Ever make a personal call on your company cell phone? Did you record the value of that call as taxable income, as required by law?
/ Source: The Associated Press

Ever make a personal call on your company cell phone? Did you record the value of that call as taxable income, as required by law?

Join the club, but don't worry. President Barack Obama will propose repealing the widely ignored requirement as part of his 2011 budget plan, a Treasury Department official said Saturday.

The administration made a similar proposal in June, and it was well received in Congress. Lawmakers, however, became preoccupied by the health care debate for much of the year and a lot of their work on tax law was delayed.

Obama is scheduled to release his proposed tax and spending plan on Monday. If the cell phone tax is repealed this year, taxpayers would be off the hook for all of 2010, said the official, who spoke on condition of anonymity because the budget had not yet been released.

A 1989 law says that personal use of a company cell phone should be taxed like other fringe benefits, such as a company car. The law, however, was passed when cell phones were referred to as car phones and were considered a luxury.
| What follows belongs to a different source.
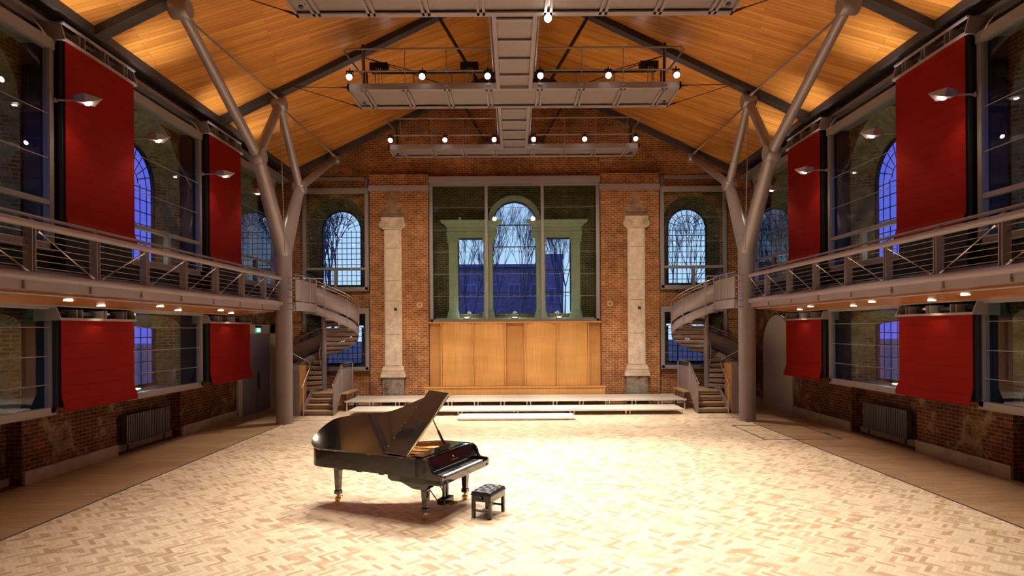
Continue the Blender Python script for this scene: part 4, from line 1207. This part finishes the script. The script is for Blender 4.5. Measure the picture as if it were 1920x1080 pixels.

Today, workers increasingly use company-issued mobile devices for texting, e-mailing and browsing the Internet — sometimes for work, sometimes for personal use.

Last summer, the Internal Revenue Service issued a request for comments on ways to improve compliance with the tax, and there was such a backlash that the administration proposed repealing it.

At the time, IRS Commissioner Doug Shulman said the tax was "poorly understood by taxpayers" and acknowledged it was difficult to enforce consistently.

Some employers have faced big tax bills after failing to comply with the law.

In 2008, the IRS audited two University of California branches, in Los Angeles and San Diego. As part of a settlement, UCLA paid a tax assessment of $238,474 and San Diego paid $186,471.